Question

In the wikipedia article about descriptive set theory I read that $\mathbb{R}$ (with its usual topology) is a Polish space, and that every Polish space

1) can be obtained as a continuous image of the Baire space $\mathcal{N}$

2) can be obtained as the image of a continuous bijection defined on a closed subset of the Baire space.

Then I learn from the wikipedia article on Baire space that it is actually homeomorphic to the irrational numbers with their usual subspace topology iherited from the real line.

So my questions:

Can we describe explicitely a surjective continuous map from the irrationals to $\mathbb{R}$?

Same for a continuous bijection from a closed subset of the irrationals to $\mathbb{R}$.

Answer 1

For any irrational number $x$, let $f(x)$ be the real number arising from the integer part of $x$, together with every other digit of the rest of the expansion of $x$.

This is surjective, since one may interleave the digits of any real $y$ with any nonrepeating pattern, and thereby find an irrational $x$ with $f(x)=y$. This is continuous, since if $x_n\to x$, then $f(x_n)\to f(x)$.

Answer 2

Let $C$ be a space-filling curve, i.e. a continuous function from $\mathbb R$ onto ${\mathbb R}^2$. Then the first component $C(t)_1$ is a continuous function from $\mathbb R$ onto $\mathbb R$ that hits each real number uncountably many times. Since there are only countably many rationals, the restriction to the irrationals is also surjective.

Answer 3

For the second question, remember that the subset only has to be closed in the irrationals, not as a subset of $\mathbb{R}$. With that in mind, you can take the closed subset to be the irrationals in $(-1,1)$ union some countable discrete set of irrationals. On $(-1,0)$, define $f$ by $x\mapsto \frac{1}{x}+1$; on $(0,1)$, by $x\mapsto \frac{1}{x}-1$, and on the discrete set, choose some bijection with $\mathbb{Q}$.

Answer 4

Here's another simple explicit function that maps the irrationals onto the real numbers.

Consider the continuous piece-wise linear function $f:\mathbb{R}\rightarrow\mathbb{R}$, with slope $f'(x)=-1$ or $f'(x)=+1$ according whether $\lfloor x/\sqrt 2\rfloor=0\ \mathrm{ mod} 3 $, or not (like this). So $f(x)=x/3+O(1)$ as $|x|\to\infty$ and it is therefore surjective; precisely, any of its fiber has three points, and the arithmetic mean of some two of these is an odd multiple of $\sqrt{2}$. This means that the equation $f(x)=c$ has always an irrational solution, whatever is $c\in\mathbb{R}$.

Answer 5

A surjection from $\mathbb{N}^\mathbb{N}$ to $\mathbb{R}$ is given by $$f \mapsto f(0) - f(1) + \sum_{k = 2}^\infty \frac{\min(f(2k),1)-\min(f(2k+1),1)}{2^{2k-4}}$$ A homeomorphism from the irrational numbers (with the Euclidean topology) to $\mathbb{N}^\mathbb{N}$ is given by the continued-fraction expansion.

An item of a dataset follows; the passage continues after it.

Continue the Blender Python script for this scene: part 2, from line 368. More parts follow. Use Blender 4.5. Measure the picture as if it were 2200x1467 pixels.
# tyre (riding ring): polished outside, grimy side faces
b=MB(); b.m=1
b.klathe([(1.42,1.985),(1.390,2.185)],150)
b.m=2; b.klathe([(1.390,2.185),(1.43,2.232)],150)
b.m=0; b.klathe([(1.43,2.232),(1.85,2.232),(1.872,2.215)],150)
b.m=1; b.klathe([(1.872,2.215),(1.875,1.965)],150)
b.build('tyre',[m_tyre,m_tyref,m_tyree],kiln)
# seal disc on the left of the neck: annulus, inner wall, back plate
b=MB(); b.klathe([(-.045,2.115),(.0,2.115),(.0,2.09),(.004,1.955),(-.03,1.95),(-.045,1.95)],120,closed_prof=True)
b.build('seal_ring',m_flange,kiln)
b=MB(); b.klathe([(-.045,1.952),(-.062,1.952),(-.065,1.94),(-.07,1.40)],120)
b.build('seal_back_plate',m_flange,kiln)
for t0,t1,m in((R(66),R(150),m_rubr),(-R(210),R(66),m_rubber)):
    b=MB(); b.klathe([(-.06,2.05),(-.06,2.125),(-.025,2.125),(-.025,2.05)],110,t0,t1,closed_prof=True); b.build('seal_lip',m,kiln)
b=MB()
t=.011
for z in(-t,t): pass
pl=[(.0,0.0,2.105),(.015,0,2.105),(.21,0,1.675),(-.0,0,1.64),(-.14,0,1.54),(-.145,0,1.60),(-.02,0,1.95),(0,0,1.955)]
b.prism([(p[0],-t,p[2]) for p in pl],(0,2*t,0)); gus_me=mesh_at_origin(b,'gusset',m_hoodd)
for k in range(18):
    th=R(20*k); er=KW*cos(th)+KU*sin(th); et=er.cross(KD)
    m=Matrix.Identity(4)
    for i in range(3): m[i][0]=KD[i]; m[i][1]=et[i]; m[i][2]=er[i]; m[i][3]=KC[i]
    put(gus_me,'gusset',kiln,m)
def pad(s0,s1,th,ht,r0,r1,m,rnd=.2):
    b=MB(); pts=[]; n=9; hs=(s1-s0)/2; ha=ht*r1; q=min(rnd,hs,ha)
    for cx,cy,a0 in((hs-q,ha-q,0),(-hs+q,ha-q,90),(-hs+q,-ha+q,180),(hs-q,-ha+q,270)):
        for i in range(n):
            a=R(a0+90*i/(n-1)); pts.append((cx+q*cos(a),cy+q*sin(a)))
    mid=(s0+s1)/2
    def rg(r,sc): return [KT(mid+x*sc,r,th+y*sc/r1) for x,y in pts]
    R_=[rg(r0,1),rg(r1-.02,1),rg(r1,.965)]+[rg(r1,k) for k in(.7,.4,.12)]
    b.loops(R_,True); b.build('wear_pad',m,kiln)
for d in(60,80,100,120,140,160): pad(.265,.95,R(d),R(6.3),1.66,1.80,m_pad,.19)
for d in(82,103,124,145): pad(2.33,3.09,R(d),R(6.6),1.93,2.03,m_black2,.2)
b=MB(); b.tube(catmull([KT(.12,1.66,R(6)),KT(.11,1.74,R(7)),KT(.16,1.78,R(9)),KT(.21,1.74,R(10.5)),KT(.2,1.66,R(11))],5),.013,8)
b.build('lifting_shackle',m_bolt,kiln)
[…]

The displayed map is onto, constructively. For the continued-fraction expansion map to be constructive, we need to define irrational numbers as those reals $x \in \mathbb{R}$ for which $|x - q| > 0$ for all $q \in \mathbb{Q}$ (as opposed to those reals which are not rational).

Answer 6

Count the rational numbers as $(a_1,a_2,a_3,\ldots)$. Let $f:\mathbb R\to \mathbb R$ be defined at the nonpositive integers by $f(n)=(-1)^nn$, and on the positive integer multiples of $\sqrt 2$ by $f(n\sqrt 2)=a_n$. Let $f$ be piecewise linear between the points just defined. Then the restriction of $f$ to $\mathbb R\setminus \mathbb Q$ is a continuous surjection from the irrationals to $\mathbb R$.